Firstly there is a uniformity in the style of voicing between these various ranks. This stems partly from the fact that Cavaillé-Coll stuck to rather 'quick' speech (a voicer's term referring to the fact that the languid is set low). This is inclined to make the pipes slightly dull in tone, allowing the nicking to be light and on the face of the languid only. Good articulation is preserved in all ranks. Though this articulation hardly amounts to an audible chiff, the Montre will speak with a trace of the octave (the basses are often made without ears, a fact which forces the speech to be set quick), the Flûte harmonique will speak with a trace of the sub-octave, and the Bourdon will speak with a trace of the octave quint (2 2/3'). The string rank will start with a characteristic 'dzzzh' consonant (if you know Russian you will know what I mean!).

Notice that we are already encountering effects of great variety and complexity. This is accentuated by the fact that each rank embodies trace elements which are related to its neighbours. The Montre will be fluty on account of generous scale, quick speech, and the unfocussed effect of having no ears, but an element of string tone may be present if the pipes are slotted. The Flûte harmonique is not an orchestral flute (although it passes well as such in the correct register); it is actually a harmonic partner to the Montre, a principal stop of large scale and double length. It has an open wooden bass of full but horny tone (modest scale, slotted, the flue cut in the block not the cap), with the harmonic section starting around middle f. The harmonic pipes have the virtue of speaking with the harmonic build-up of a true 16' register, adding the faintest trace of 'sub' tone to the entire mix (there are 5 1/3' and 3 1/5' components which only a harmonic stop can provide). Cavaillé-Coll was obsessed with melodic strength: Montre and Flûte harmonique together are designed to provide this. The bass of the Montre is likely to be gentle in power, the treble harder, brighter and louder. The Flûte harmonique fills out the bass, adds power to the treble, and gives a distinct colour to both the speech and continuation tone.

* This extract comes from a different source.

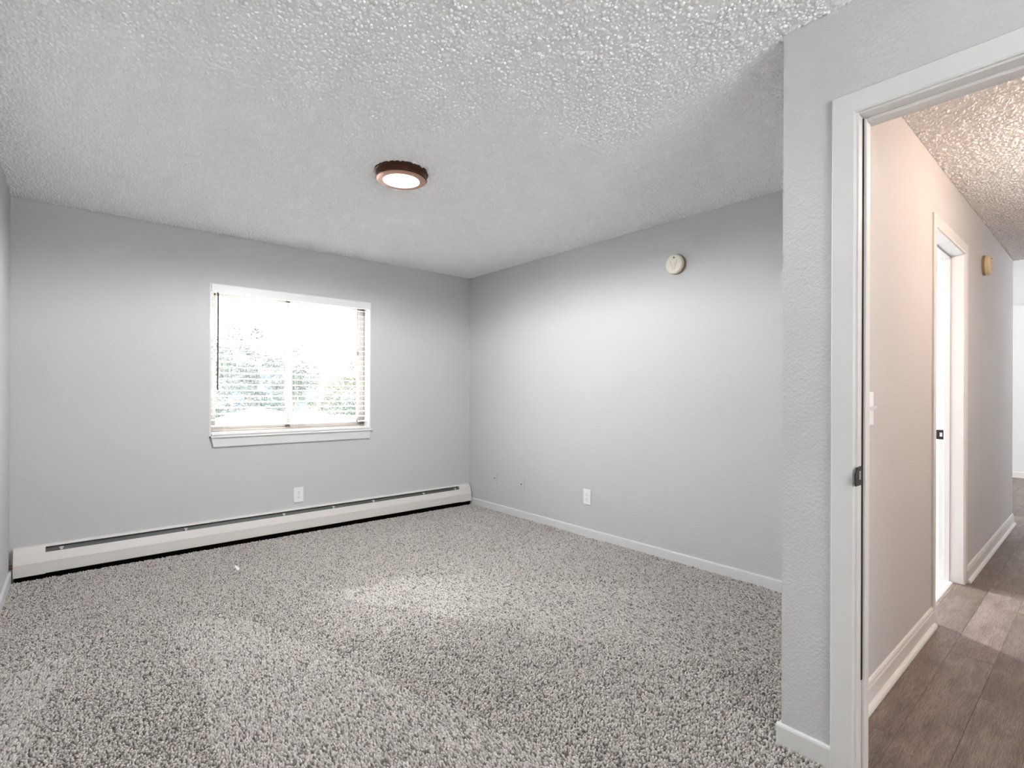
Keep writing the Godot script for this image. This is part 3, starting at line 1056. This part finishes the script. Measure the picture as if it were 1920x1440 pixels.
func wall_fittings() -> void:
	var o := outlet("white duplex outlet on the window wall, low above the baseboard heater")
	o.position = Vector3(-1.801, 0.317, 0)
	o = outlet("bright white duplex outlet on the right wall above the baseboard")
	o.position = Vector3(0, 0.330, 1.692)
	o.rotation.y = -PI / 2
	o = jack("grey painted jack plate on the right wall, nearest the room corner and heater end")
	o.position = Vector3(0, 0.328, 0.452)
	o.rotation.y = -PI / 2
	o = jack("grey painted jack plate on the right wall, next to the white outlet")
	o.position = Vector3(0, 0.322, 0.863)
	o.rotation.y = -PI / 2
	o = detector("round off-white smoke detector high on the bedroom's right wall", M.detector, M.detector_base)
	o.position = Vector3(0, 2.118, 2.523)
	o.rotation = Vector3(0, -PI / 2, 0)
	o = detector("yellowed round smoke detector on the hallway wall beyond the door frame", M.old_detector, M.detector_base)
	o.position = Vector3(1.70, 2.125, HZ)
	# light switch on the hallway wall, half behind the doorway's jamb
	var t := thing("light_switch", "pale light switch plate on the hallway wall beside the bedroom doorway", "light switch", Vector3(-0.925, 1.146, HZ))
	var st := st_new()
	box(st, Vector3(-0.06, -0.064, 0), Vector3(0.038, 0.064, 0.006), 0.0025)
	obj("cover_plate", st, M.plate, t)
	for x in [-0.034, 0.012]:
		st = st_new()
		extrude(st, PackedVector2Array([Vector2(0.005, -0.010), Vector2(0.020, 0.003), Vector2(0.020, 0.010), Vector2(0.005, 0.006)]), Vector3(x - 0.005, 0, 0), Vector3.BACK, Vector3.UP, Vector3(0.010, 0, 0))
		obj("toggle", st, M.plate, t)
	# a curl of paper left on the carpet
	st = st_new()
	var pts := [Vector3(-0.010, 0.022, -0.055), Vector3(-0.002, 0.012, -0.035), Vector3(0.004, 0.006, -0.01), Vector3(0.0, 0.005, 0.015), Vector3(-0.006, 0.010, 0.04), Vector3(-0.012, 0.014, 0.055)]
	var wd := [0.004, 0.010, 0.012, 0.010, 0.008, 0.003]
	for i in pts.size() - 1:
		var a: Vector3 = pts[i]
		var b: Vector3 = pts[i + 1]
		var wa := Vector3(wd[i], 0.002, 0)
		var wb := Vector3(wd[i + 1], 0.002, 0)
		var up := Vector3(0, 0.0012, 0)
		quad(st, a - wa + up, a + wa + up, b + wb + up, b - wb + up, Vector3.UP)
		quad(st, a - wa, a + wa, b + wb, b - wb, Vector3.DOWN)
		quad(st, a - wa, b - wb, b - wb + up, a - wa + up, Vector3.LEFT)
		quad(st, a + wa, b + wb, b + wb + up, a + wa + up, Vector3.RIGHT)
	var pp := obj("paper_scrap", st, M.paper)
	pp.position = Vector3(-2.43, 0.001, 0.73)
	pp.scale = Vector3(0.7, 0.9, 0.8)
	tag(pp, "tiny white scrap lying on the carpet in front of the heater", "paper scrap")

# ------------------------------------------------------------------ what the window shows
func outside() -> void:
	var pale_ground := mat(Color(0.86, 0.86, 0.86), 1.0, 0.1)  # near-white so the ground bounces daylight up to the ceiling
	var st := st_new()
	box(st, Vector3(-60, -3.6, -90), Vector3(60, -3.1, 70))
	struct(obj("ground", st, pale_ground), "ground outside, below the window", "ground")
	# neighbour's house with a pale hipped roof
	var hs := thing("neighbor_house", "low house with a pale grey roof seen beyond the window", "house", Vector3(2.6, -3.1, -15))
	var o := -hs.position
	st = st_new()
	box(st, o + Vector3(-1.6, -3.1, -18.6), o + Vector3(7.2, -0.75, -11.6), 0.02)
	obj("house_wall", st, mat(Color(0.75, 0.72, 0.68), 0.9, 0.2), hs)
	var roof := mat(Color(0.86, 0.86, 0.86), 0.8, 0.3)
	st = st_new()
	var e0 := o + Vector3(-2.2, -0.85, -11)
	var e1 := o + Vector3(8.0, -0.85, -11)
	var e2 := o + Vector3(8.0, -0.85, -19)
	var e3 := o + Vector3(-2.2, -0.85, -19)
	var r0 := o + Vector3(1.54, 0.64, -15)
	var r1 := o + Vector3(2.75, 0.42, -15)
	var r2 := o + Vector3(3.85, 0.39, -15)
	tri(st, e0, r0, e3, Vector3(-1, 1, 0))
	tri(st, e0, r0, r1, Vector3(0, 1, 1))
	tri(st, e0, r1, e1, Vector3(0, 1, 1))
	tri(st, r1, r2, e1, Vector3(0, 1, 1))
	tri(st, e1, r2, e2, Vector3(1, 1, 0))
	tri(st, e3, r0, r1, Vector3(0, 1, -1))
	tri(st, e3, r1, e2, Vector3(0, 1, -1))
	tri(st, r1, r2, e2, Vector3(0, 1, -1))
	quad(st, e0, e1, e2, e3, Vector3.DOWN)
	obj("roof", st, roof, hs)
	# a blue grey house further back, mostly hidden by the trees
	var h2 := thing("far_house", "blue grey house wall showing between the trees", "house", Vector3(6.6, -3.1, -34))
	o = -h2.position
	st = st_new()
	box(st, o + Vector3(4.6, -3.1, -37), o + Vector3(9.4, 2.4, -33), 0.02)
	obj("house_wall", st, mat(Color(0.26, 0.29, 0.33), 0.9, 0.2), h2)
	st = st_new()
	extrude(st, PackedVector2Array([Vector2(-37.4, 2.35), Vector2(-35, 3.1), Vector2(-32.6, 2.35)]), o + Vector3(4.3, 0, 0), Vector3.BACK, Vector3.UP, Vector3(5.4, 0, 0))
	obj("roof", st, mat(Color(0.45, 0.46, 0.48), 0.9, 0.2), h2)
	# trees, described by their place at z = -15 as seen over the sill
	var leaf := [Color(0.19, 0.24, 0.19), Color(0.22, 0.26, 0.185), Color(0.27, 0.295, 0.185), Color(0.175, 0.215, 0.19)]
	tree("tree", "rounded green tree at the left of the window view", Vector3(1.36, 2.24, -22.6), Vector3(1.50, 1.96, 1.2), 3380, leaf[0], 11)
	tree("tree", "tall loose tree just left of the window's middle bar", Vector3(3.46, 2.43, -24.0), Vector3(1.79, 2.57, 1.3), 3900, leaf[3], 12)
	tree("tree", "dark green tree just right of the window's middle bar", Vector3(5.28, 2.10, -23.0), Vector3(1.35, 2.13, 1.2), 3120, leaf[0], 13)
	tree("tree", "yellow green tree at the right of the window view", Vector3(8.61, 1.55, -21.8), Vector3(2.34, 1.58, 1.4), 3900, leaf[2], 14)
	tree("tree", "broad far tree behind the others, right half of the window", Vector3(9.57, 1.20, -29.5), Vector3(3.77, 2.30, 2.0), 3380, leaf[1], 15)
	tree("bush", "dark bush above the ridge of the pale roof", Vector3(2.57, 0.42, -20.2), Vector3(3.54, 1.22, 0.7), 3380, leaf[3], 16)
	tree("bush", "grey green bush right of the pale roof's ridge", Vector3(8.0, 0.35, -20.2), Vector3(2.4, 1.0, 0.7), 2400, leaf[0], 17)

func tree(called: String, label: String, c: Vector3, r: Vector3, count: int, col: Color, seed_: int) -> void:
	var rg := RandomNumberGenerator.new()
	rg.seed = seed_
	var t := thing(called, label, called, Vector3(c.x, -3.1, c.z), "trees beyond the window")
	var o := -t.position
	var bark := mat(Color(0.34, 0.29, 0.25), 0.95, 0.1)
	var st := st_new()
	tube(st, [o + Vector3(c.x, -3.1, c.z), o + Vector3(c.x + 0.06, -1.4, c.z), o + Vector3(c.x, c.y - 0.2, c.z)], 0.13, 9)
	for k in 6:
		var d := Vector3(rg.randf_range(-1, 1), rg.randf_range(0.1, 0.9), rg.randf_range(-1, 1))
		var s := o + Vector3(c.x, c.y - r.y * rg.randf_range(0.2, 0.8), c.z)
		tube(st, [s, s + d * r * 0.4, s + d * r * 0.75], 0.035, 6)
	obj("trunk", st, bark, t)
	# clumps of leaves: bent blades of two faces each
	var clumps := []
	for k in 26:
		var d := Vector3(rg.randfn(), rg.randfn(), rg.randfn()).normalized() * pow(rg.randf(), 0.4)
		clumps.append([c + d * r * 0.78, rg.randf_range(0.28, 0.5)])
	st = st_new()
	for i in count:
		var cl: Array = clumps[rg.randi() % clumps.size()]
		var d := Vector3(rg.randfn(), rg.randfn(), rg.randfn()).normalized()
		var p: Vector3 = o + cl[0] + d * cl[1] * pow(rg.randf(), 0.33) * minf(1.0, r.y)
		var ax := Vector3(rg.randf_range(-1, 1), rg.randf_range(-0.8, 0.3), rg.randf_range(-1, 1)).normalized()
		var sd := ax.cross(Vector3(rg.randf_range(-1, 1), 1.0, rg.randf_range(-1, 1))).normalized()
		var nn := sd.cross(ax)
		var l := rg.randf_range(0.10, 0.19)
		var w := l * 0.34
		var mid := p + ax * l * 0.5
		tri(st, p, mid + sd * w - nn * w * 0.4, p + ax * l, nn + d * 0.01)
		tri(st, p, mid - sd * w - nn * w * 0.4, p + ax * l, nn + d * 0.01)
	var lm := mat(col, 0.7, 0.3)
	lm.backlight_enabled = true
	lm.backlight = Color(0.02, 0.03, 0.015)
	var f := obj("foliage", st, lm, t)
	f.set_meta("kind", "stuff")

The remaining two stops are the lesser partners to this major pair. Bourdon and string together give the 'Fonds Doux' (doux = soft, sweet), in gentle imitation of their senior brethren. The combination of the two usually sounds so like a lesser principal rank as to make the provision of a small open diapason completely unecessary (just as the combination of Montre and Flûte harmonique makes the provision of a large open diapason completely unecessary). Indeed in some Cavaillé-Coll rĀ»cit divisions the 4' ranks are Viole 4' and Flûte octaviante 4', together sounding uncannily like a single rank of 4' principals.

The string rank will add a trace of colour to either the Montre or the Flûte harmonique, but normally neither it nor the Bourdon are quite strong enough on their own to add appreciably to the Montre and Flûte harmonique (though the Bourdon thickens the sauce very slightly). But, together, the string and Bourdon are strong enough to balance either of the senior ranks on their own or to make a significant background colour in the four-rank ensemble.

The bass to treble balance of all four is that familiar from an English or American string stop, but contrasting with romantic techniques in the English speaking world there is no attempt whatever to make the basses of the principals or flutes loud enough to be heard in major combinations. The bass of the Montre will support the treble of the Montre, but the bass of the chorus with mixtures is held up by the bass of the upperwork as much as by the bass of the Montre itself, and in full organ the necessary underpinning is provided by the reeds and by the independent (but mild) pedal fluework. In the fonds the abiding impression is of a gentle, unfocussed but full bass with a very strong melodic impetus in the treble. The bass-treble crescendo is often carried to lengths that the English speaking world would believe impossible: the montres are to varied scales but sometimes the halving is as slow as the nineteenth or twentieth note.

Finally, a lot of the success of the recipe is related to the precise nature of the voicing and the speed of speech. These are characterful, articulate voices, but without any trace of neo-classical huskiness, breathiness, windiness or chiff. Please note that is a style of voicing which cannot easaily be imitated on elecro-pneumatic actions where the pallet opens much faster and the speech of the pipes has to be set slow.

Another school of organ building which can show something like this is that practiced in the Netherlands in the late eighteenth and early ninteenth centuries, where a similar effect is obtained from the three typical foundation ranks of Prestant (narrow bass but cut up high), Baarpijp (stringy spitz flute) and Holpijp (fat chimney flute). It is perhaps no coincidence that Cavaillé-Coll admired the organs of Bätz, whre the mélange also includes a full organ with mixtures, cornets and batteries of reeds 16', 8' and 4' (fine examples survive at Utrecht Cathedral, at the Lutheran Chruch in the Hague, and elsewhere).

As you can see the picture is complex and fascinating: there is more detail in these four typical Cavaillé-Coll stops than you will find in an entire organ by a less inspired builder. References to cooking have peppered this description: to extend the likeness further it would be no exaggeration to say that the Cavaillé-Coll jeux de fonds make the roux on which every registrational dish is based.